The peso sank to a three-year low at the start of June on concerns Europe's debt troubles could spark another global financial crisis.
The currency surged back to a one-month high on Tuesday, helped by bets the US Federal Reserve could deliver more monetary stimulus.
Mexican Central Bank Governor Agustin Carstens said it was difficult to see a clear end to the volatility.
"I hope it is soon, but we have to be prepared to live with turbulence for some time. It could be a question of more than a year," Carstens told broadcaster Televisa in an interview.
"We are going to have volatility in the markets," he said, adding that "the strong fundamentals of the Mexican economy will maintain stability in the medium and long term."

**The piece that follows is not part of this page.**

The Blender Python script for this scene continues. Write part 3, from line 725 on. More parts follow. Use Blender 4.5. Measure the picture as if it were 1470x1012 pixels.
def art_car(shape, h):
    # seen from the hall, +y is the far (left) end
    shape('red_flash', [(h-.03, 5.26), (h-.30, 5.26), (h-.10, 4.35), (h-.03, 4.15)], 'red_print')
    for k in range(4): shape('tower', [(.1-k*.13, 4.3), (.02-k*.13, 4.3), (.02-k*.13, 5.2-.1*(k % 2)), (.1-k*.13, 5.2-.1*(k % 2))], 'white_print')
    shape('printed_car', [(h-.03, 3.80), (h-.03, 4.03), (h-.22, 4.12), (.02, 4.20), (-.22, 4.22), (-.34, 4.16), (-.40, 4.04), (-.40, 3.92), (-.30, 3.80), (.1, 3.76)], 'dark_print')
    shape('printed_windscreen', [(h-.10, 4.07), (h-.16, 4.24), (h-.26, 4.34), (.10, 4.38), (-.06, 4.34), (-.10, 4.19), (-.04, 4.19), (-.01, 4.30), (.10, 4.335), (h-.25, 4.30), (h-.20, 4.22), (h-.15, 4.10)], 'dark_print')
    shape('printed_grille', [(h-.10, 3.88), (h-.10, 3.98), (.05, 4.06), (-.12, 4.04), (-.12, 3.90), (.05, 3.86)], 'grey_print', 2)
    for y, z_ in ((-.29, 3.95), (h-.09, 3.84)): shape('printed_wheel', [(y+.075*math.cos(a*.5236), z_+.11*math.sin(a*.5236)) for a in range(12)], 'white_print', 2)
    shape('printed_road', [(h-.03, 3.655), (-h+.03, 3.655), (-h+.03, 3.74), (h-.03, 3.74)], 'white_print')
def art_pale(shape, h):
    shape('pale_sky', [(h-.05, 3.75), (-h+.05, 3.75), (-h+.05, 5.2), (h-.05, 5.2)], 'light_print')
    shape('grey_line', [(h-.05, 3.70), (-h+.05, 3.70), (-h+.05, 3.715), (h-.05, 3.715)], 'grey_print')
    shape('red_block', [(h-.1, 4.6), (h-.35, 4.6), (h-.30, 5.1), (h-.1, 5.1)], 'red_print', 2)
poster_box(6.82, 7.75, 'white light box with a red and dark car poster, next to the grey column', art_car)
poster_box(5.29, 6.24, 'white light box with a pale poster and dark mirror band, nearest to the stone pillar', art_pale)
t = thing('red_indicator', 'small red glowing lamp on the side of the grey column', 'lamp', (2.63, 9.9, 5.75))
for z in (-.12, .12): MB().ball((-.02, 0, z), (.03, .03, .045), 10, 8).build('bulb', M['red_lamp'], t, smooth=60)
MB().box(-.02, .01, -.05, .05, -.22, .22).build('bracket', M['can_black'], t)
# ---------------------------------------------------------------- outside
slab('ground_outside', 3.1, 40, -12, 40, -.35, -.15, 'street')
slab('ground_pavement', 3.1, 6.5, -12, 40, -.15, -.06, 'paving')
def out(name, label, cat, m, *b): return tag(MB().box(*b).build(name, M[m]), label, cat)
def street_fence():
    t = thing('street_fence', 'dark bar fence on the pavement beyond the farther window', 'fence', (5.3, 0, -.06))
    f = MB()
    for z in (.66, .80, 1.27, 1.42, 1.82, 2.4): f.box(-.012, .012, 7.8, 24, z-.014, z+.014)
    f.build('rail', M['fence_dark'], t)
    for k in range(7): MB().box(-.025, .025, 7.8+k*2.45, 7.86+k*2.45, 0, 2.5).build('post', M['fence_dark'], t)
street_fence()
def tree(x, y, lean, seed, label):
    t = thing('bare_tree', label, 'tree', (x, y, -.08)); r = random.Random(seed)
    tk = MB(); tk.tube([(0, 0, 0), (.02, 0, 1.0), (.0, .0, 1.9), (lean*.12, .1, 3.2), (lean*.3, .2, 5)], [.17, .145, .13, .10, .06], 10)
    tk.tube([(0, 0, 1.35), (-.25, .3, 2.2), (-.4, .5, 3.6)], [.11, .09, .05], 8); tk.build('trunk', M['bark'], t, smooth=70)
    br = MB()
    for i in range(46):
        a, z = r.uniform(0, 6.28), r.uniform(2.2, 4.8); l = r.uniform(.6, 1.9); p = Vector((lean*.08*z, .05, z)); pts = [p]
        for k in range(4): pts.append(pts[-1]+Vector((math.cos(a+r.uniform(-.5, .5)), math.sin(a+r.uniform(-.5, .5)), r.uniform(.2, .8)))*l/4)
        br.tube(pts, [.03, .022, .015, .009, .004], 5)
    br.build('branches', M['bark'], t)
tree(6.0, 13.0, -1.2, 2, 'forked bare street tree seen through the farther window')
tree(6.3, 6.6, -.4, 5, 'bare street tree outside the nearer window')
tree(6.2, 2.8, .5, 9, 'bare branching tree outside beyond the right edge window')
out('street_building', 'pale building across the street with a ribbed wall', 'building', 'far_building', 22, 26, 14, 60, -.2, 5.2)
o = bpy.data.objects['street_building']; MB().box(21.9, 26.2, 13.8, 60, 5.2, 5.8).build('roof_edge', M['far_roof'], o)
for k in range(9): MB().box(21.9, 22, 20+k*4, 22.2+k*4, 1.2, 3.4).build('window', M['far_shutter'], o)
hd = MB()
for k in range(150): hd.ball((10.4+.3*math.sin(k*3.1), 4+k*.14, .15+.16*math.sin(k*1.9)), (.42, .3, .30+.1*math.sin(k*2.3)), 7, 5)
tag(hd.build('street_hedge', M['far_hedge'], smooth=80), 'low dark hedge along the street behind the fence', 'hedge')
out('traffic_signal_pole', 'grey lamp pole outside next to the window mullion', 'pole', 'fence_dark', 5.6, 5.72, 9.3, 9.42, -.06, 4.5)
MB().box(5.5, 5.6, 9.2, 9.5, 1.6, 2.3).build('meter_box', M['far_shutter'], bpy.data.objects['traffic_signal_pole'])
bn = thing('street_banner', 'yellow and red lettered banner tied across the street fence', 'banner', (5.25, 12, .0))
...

On Monday, Carstens said the volatility could last for months.
The central banker spoke on the sidelines of the Group of 20 summit of the world's top economies in the resort of Los Cabos, where anxious world leaders are pressing Europe to take bolder steps to stem its debt crisis.
Carstens noted the peso was trading around levels where it ended 2011. The currency had been one of the top gainers among emerging markets during the first quarter, but then fell the most of any Latin American currencies in May.

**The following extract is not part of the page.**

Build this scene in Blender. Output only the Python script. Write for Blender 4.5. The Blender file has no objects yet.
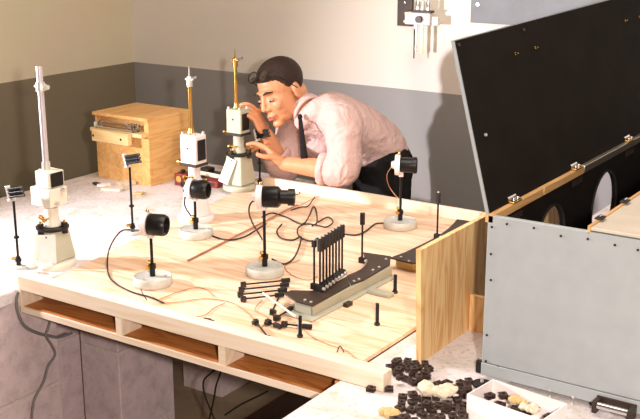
import bpy, bmesh, math, random
from mathutils import Vector, Matrix
random.seed(7)
PI = math.pi
T = 0.75          # height of the stone table tops above the floor
H = 0.95          # camera height above the table tops
S = bpy.context.scene
C = S.collection

# ------------------------------------------------------------------ camera
FPX = 1050.0; TH = math.radians(15.6); AZ = math.radians(33.8)
cam_d = bpy.data.cameras.new('camera'); cam = bpy.data.objects.new('camera', cam_d); C.objects.link(cam)
cam_d.sensor_width = 36; cam_d.lens = FPX / 640 * 36; cam_d.clip_start = 0.05
cam.location = (0, 0, T + H); cam.rotation_euler = (PI / 2 - TH, 0, AZ)
S.camera = cam
fw = Vector((-math.sin(AZ) * math.cos(TH), math.cos(AZ) * math.cos(TH), -math.sin(TH)))
rt = Vector((math.cos(AZ), math.sin(AZ), 0)); up = rt.cross(fw)

# ------------------------------------------------------------------ world, lamps, exposure
w = bpy.data.worlds.new('world'); S.world = w; w.use_nodes = True
w.node_tree.nodes['Background'].inputs[0].default_value = (1.0, 0.85, 0.66, 1)
w.node_tree.nodes['Background'].inputs[1].default_value = 0.05
S.view_settings.view_transform = 'Standard'; S.view_settings.look = 'None'
S.view_settings.exposure = -0.05; S.view_settings.gamma = 1; S.view_settings.use_curve_mapping = False

def lamp(name, kind, loc, target, energy, color, size, **kw):
    d = bpy.data.lights.new(name, kind); o = bpy.data.objects.new(name, d); C.objects.link(o)
    o.location = loc; v = Vector(target) - Vector(loc); o.rotation_euler = v.to_track_quat('-Z', 'Y').to_euler()
    d.energy = energy; d.color = color
    if kind == 'AREA': d.size = size
    else: d.shadow_soft_size = size
    for k, x in kw.items(): setattr(d, k, x)
    return o
# photographer's flood standing at the left end of the slab, out of frame
fl = lamp('flood_lamp', 'SPOT', (-2.93, 1.53, T + 0.50), (-1.72, 2.36, T + 0.18), 122, (1.0, 0.94, 0.98), 0.03, spot_size=math.radians(106), spot_blend=0.9)
fl.data.use_nodes = True   # reflector flood: even beam, slow falloff
_nt = fl.data.node_tree; _fo = _nt.nodes.new('ShaderNodeLightFalloff'); _fo.inputs['Strength'].default_value = 1.0
_nt.links.new(_fo.outputs['Linear'], _nt.nodes['Emission'].inputs['Strength'])
# second photo lamp close to the camera
lamp('camera_lamp', 'AREA', (0.22, 0.02, T + 1.0), (-1.7, 2.5, T + 0.1), 60, (1.0, 0.87, 0.77), 0.07)
# added fill lamp without a fitting, brightens table and back walls
lamp('fill_lamp', 'AREA', (-1.3, 2.1, T + 1.55), (-1.3, 2.1, 0), 30, (1.0, 0.89, 0.80), 1.2)

# ------------------------------------------------------------------ pixel helpers (real planes)
def ray(px, py): return fw * FPX + rt * (px - 320) - up * (py - 209.5)
def at(px, py, z=0.0):
    d = ray(px, py); t = (z - H) / d.z; p = d * t; return Vector((p.x, p.y, z))
def onx(px, py, x):
    d = ray(px, py); p = d * (x / d.x); return Vector((x, p.y, p.z + H))
def ony(px, py, y):
    d = ray(px, py); p = d * (y / d.y); return Vector((p.x, y, p.z + H))

# ------------------------------------------------------------------ materials
def new_mat(name):
    m = bpy.data.materials.new(name); m.use_nodes = True
    nt = m.node_tree; b = nt.nodes['Principled BSDF']; return m, nt, b
def N(nt, t, **kw):
    n = nt.nodes.new(t)
    for k, v in kw.items():
        if k in n.inputs: n.inputs[k].default_value = v
        else: setattr(n, k, v)
    return n
def ramp(nt, stops):
    r = nt.nodes.new('ShaderNodeValToRGB'); e = r.color_ramp.elements
    while len(e) > 1: e.remove(e[-1])
    e[0].position = stops[0][0]; e[0].color = (*stops[0][1], 1)
    for p, c in stops[1:]:
        x = e.new(p); x.color = (*c, 1)
    return r
def L(c):  # srgb 0-255 -> linear
    return tuple(((v / 255) / 12.92 if v / 255 < .04045 else (((v / 255) + .055) / 1.055) ** 2.4) for v in c)
def plain(name, rgb, rough=.5, metal=0, var=.12, scale=40, bump=.0, coat=0):
    m, nt, b = new_mat(name); c = L(rgb)
    tc = N(nt, 'ShaderNodeTexCoord'); n = N(nt, 'ShaderNodeTexNoise', Scale=scale, Detail=5.0)
    nt.links.new(tc.outputs['Object'], n.inputs['Vector'])
    r = ramp(nt, [(.3, tuple(v * (1 - var) for v in c)), (.7, tuple(min(1, v * (1 + var)) for v in c))])
    nt.links.new(n.outputs['Fac'], r.inputs['Fac']); nt.links.new(r.outputs['Color'], b.inputs['Base Color'])
    b.inputs['Roughness'].default_value = rough; b.inputs['Metallic'].default_value = metal
    if max(rgb) < 70: b.inputs['Specular IOR Level'].default_value = .12 if rough > .8 else .35
    if coat: b.inputs['Coat Weight'].default_value = coat
    if bump:
        bp = N(nt, 'ShaderNodeBump', Strength=bump, Distance=.002); nt.links.new(n.outputs['Fac'], bp.inputs['Height']); nt.links.new(bp.outputs['Normal'], b.inputs['Normal'])
    return m
def wood(name, light, dark, axis='X', scale=1.0, rough=.55, contrast=1.0):
    m, nt, b = new_mat(name)
    tc = N(nt, 'ShaderNodeTexCoord'); mp = N(nt, 'ShaderNodeMapping')
    s = [9 * scale] * 3; s['XYZ'.index(axis)] = 1.1 * scale; mp.inputs['Scale'].default_value = s
    nt.links.new(tc.outputs['Object'], mp.inputs['Vector'])
    n = N(nt, 'ShaderNodeTexNoise', Scale=1.6, Detail=3.0, Distortion=.6); nt.links.new(mp.outputs[0], n.inputs['Vector'])
    mt = N(nt, 'ShaderNodeMath', operation='MULTIPLY'); mt.inputs[1].default_value = 13; nt.links.new(n.outputs['Fac'], mt.inputs[0])
    fr = N(nt, 'ShaderNodeMath', operation='PINGPONG'); fr.inputs[1].default_value = 1; nt.links.new(mt.outputs[0], fr.inputs[0])
    mp2 = N(nt, 'ShaderNodeMapping'); s2 = [160 * scale] * 3; s2['XYZ'.index(axis)] = 5 * scale; mp2.inputs['Scale'].default_value = s2
    nt.links.new(tc.outputs['Object'], mp2.inputs['Vector'])
    n2 = N(nt, 'ShaderNodeTexNoise', Scale=1.0, Detail=3.0); nt.links.new(mp2.outputs[0], n2.inputs['Vector'])
    mx = N(nt, 'ShaderNodeMath', operation='MULTIPLY_ADD'); mx.inputs[1].default_value = .45; nt.links.new(fr.outputs[0], mx.inputs[0])
    m3 = N(nt, 'ShaderNodeMath', operation='MULTIPLY'); m3.inputs[1].default_value = .55; nt.links.new(n2.outputs['Fac'], m3.inputs[0]); nt.links.new(m3.outputs[0], mx.inputs[2])
    a, d = L(light), L(dark); mid = tuple((x * 2 + y) / 3 for x, y in zip(a, d))
    r = ramp(nt, [(.15, a), (.5, mid), (.85, d)]); nt.links.new(mx.outputs[0], r.inputs['Fac']); nt.links.new(r.outputs['Color'], b.inputs['Base Color'])
    b.inputs['Roughness'].default_value = rough; b.inputs['Specular IOR Level'].default_value = .3
    bp = N(nt, 'ShaderNodeBump', Strength=.15, Distance=.001); nt.links.new(mx.outputs[0], bp.inputs['Height']); nt.links.new(bp.outputs['Normal'], b.inputs['Normal'])
    return m
def wallpaint(name, zsplit, lower, upper):
    m, nt, b = new_mat(name); g = N(nt, 'ShaderNodeNewGeometry'); sp = N(nt, 'ShaderNodeSeparateXYZ'); nt.links.new(g.outputs['Position'], sp.inputs[0])
    n = N(nt, 'ShaderNodeTexNoise', Scale=3.0, Detail=4.0); nt.links.new(g.outputs['Position'], n.inputs['Vector'])
    ad = N(nt, 'ShaderNodeMath', operation='MULTIPLY_ADD'); ad.inputs[1].default_value = .006; nt.links.new(n.outputs['Fac'], ad.inputs[0]); nt.links.new(sp.outputs['Z'], ad.inputs[2])
    gt = N(nt, 'ShaderNodeMath', operation='GREATER_THAN'); gt.inputs[1].default_value = zsplit + .003; nt.links.new(ad.outputs[0], gt.inputs[0])
    mx = N(nt, 'ShaderNodeMix', data_type='RGBA'); nt.links.new(gt.outputs[0], mx.inputs['Factor']); mx.inputs['A'].default_value = (*L(lower), 1); mx.inputs['B'].default_value = (*L(upper), 1)
    m2 = N(nt, 'ShaderNodeMix', data_type='RGBA', blend_type='MULTIPLY'); m2.inputs['Factor'].default_value = .12
    nt.links.new(mx.outputs['Result'], m2.inputs['A']); nt.links.new(n.outputs['Color'], m2.inputs['B'])
    nt.links.new(m2.outputs['Result'], b.inputs['Base Color']); b.inputs['Roughness'].default_value = .6
    n3 = N(nt, 'ShaderNodeTexNoise', Scale=160.0); nt.links.new(g.outputs['Position'], n3.inputs['Vector'])
    bp = N(nt, 'ShaderNodeBump', Strength=.12, Distance=.002); nt.links.new(n3.outputs['Fac'], bp.inputs['Height']); nt.links.new(bp.outputs['Normal'], b.inputs['Normal'])
    return m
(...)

"This year we have not had a net depreciation. This is a adequate level, given the circumstances, but (the peso) has the potential to strengthen," Carstens said.
Mexico's peso is one of the most easily tradable emerging market currencies, making it a target for speculators despite the country's slim, direct links to Europe's economies.
Brazil has aggressively protected its currency, but Mexico has held back from ad-hoc interventions and relies on a dollar auction program that has only been triggered twice this year.
Earlier this month, Mexico's central bank held borrowing costs steady and seemed to rule out an interest rate cut any time soon due to concern that a weak peso could fan inflation.